Giovedì le voci di un declassamento del debito hanno scosso la Borsa di Parigi (-2,05% l’indice Cac 40). Persa a gennaio la tripla A di Standard & Poor’s, la Francia ha ancora quelle di Moody’s e Fitch. Il primo a parlare di un declassamento è stato Hollande, che in un’intervista al Journal du Dimanche del 15 aprile ha indicato il momento del verdetto: «Moody’s renderà nota la sua decisione sulla tripla A della Francia il 12 maggio ma l’eventuale declassamento non sarà una conseguenza di una mia vittoria nel secondo turno del 6 maggio». Stefano Montefiori: «In realtà, molti analisti fanno notare che più probabilmente Moody’s non renderà il suo nuovo giudizio prima di ottobre, lasciando al nuovo governo — qualunque esso sia — alcuni mesi di tempo per raddrizzare la situazione economica». [11]

Declassamento del debito o meno, sul fatto che una vittoria socialista darebbe il via agli attacchi della speculazione sul debito francese ci sono pochi dubbi: mercoledì Hollande ha ripetuto al quotidiano tedesco Handelsblatt di voler rinegoziare il trattato europeo sul fiscal compact che dovrebbe entrare in vigore il 13 giugno. [7] Gli emissari socialisti sono già al lavoro, a Bruxelles e a Berlino, per chiedere che il patto modello «lacrime sangue» lasci spazio alla crescita.
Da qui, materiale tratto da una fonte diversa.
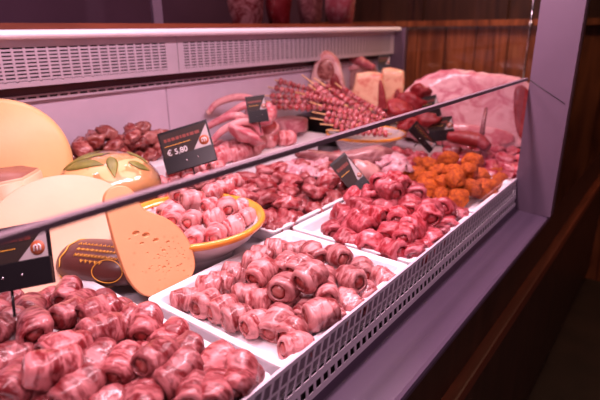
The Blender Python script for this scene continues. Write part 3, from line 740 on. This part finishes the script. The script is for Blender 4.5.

Mattioli: «La Francia di Hollande chiederà tre precise modifiche: trasformare la vecchia Banca europea per gli investimenti nel motore della crescita; emettere delle obbligazioni europee con l’intesa che serviranno a finanziare non i debiti pubblici come dei Bot qualunque, ma nuovi investimenti; introdurre la tassa sulle transazioni finanziarie». [12]

Gli inglesi, la cui economia è City-dipendente, non accetteranno mai la tassa sulle transazioni finanziarie. Mattioli: «Ma, ragionava giovedì a microfoni spenti un socialista importante in predicato di assumere importantissime responsabilità, “se Londra non ci sta, pazienza: la introdurremo nell’Eurozona”. Su un punto la squadra di Hollande è molto chiara: o passano queste modifiche, o la Francia non ratificherà il trattato. Da qui il pressing sulla Spd, il partito “amico” d’oltre Reno. Per ratificare il trattato faticosamente messo insieme da lei con il presidente francese, Frau Merkel ha bisogno di una maggioranza parlamentare qualificata, che senza i voti socialdemocratici è problematica. Quindi Hollande conta di giocare di sponda con la Spd per indurre Merkel ad allargare un po’ i cordoni della borsa». [12]

Il Consiglio costituzionale ratificherà i risultati del ballottaggio entro l’11 maggio. In caso di sconfitta, Sarkozy resterà in carica fino al 16, ma gli potrebbero chiedere di lasciare l’Eliseo con un paio di giorni di anticipo. Martedì 15 dovrebbe essere nominato il nuovo primo ministro, probabilmente Martine Aubry: Hollande la detesta dai tempi delle primarie (lo definì “Couille molle”, «smidollato», un politico senza spina dorsale), i due hanno firmato la pace martedì a Lille. Numero due del governo Jospin tra il 1997 e il 2001, l’ipotesi Aubry serve a sedurre gli elettori di Mélenchon in vista del secondo turno. Mattioli: «È una donna, è la mamma delle 35 ore, ha un’immagine di sinistra e quindi è perfetta per affrontare i sindacati nell’autunno caldissimo che tutti prevedono senza ammetterlo». [13]

Note: [1] Alberto Mattioli, la Stampa 19/4; [2] Giampiero Martinotti, la Repubblica 20/4; [3] Bernardo Valli, la Repubblica 16/4; [4] Massimo Nava, Corriere della Sera 21/4; [5] Cesare Martinetti, La Stampa 21/4; [6] Giampiero Martinotti, la Repubblica 16/4; [7] Giampiero Martinotti, la Repubblica 19/4; [8] Aldo Cazzullo, Corriere della Sera 21/4; [9] Alberto Mattioli, La Stampa 18/4; [10] Alberto Mattioli, La Stampa 17/4; [11] Stefano Montefiori, Corriere della Sera 20/4; [12] Alb. Mat., La Stampa 20/4; [13] Alberto Mattioli, La Stampa 20/4; Anais Ginori, la Repubblica 18/4.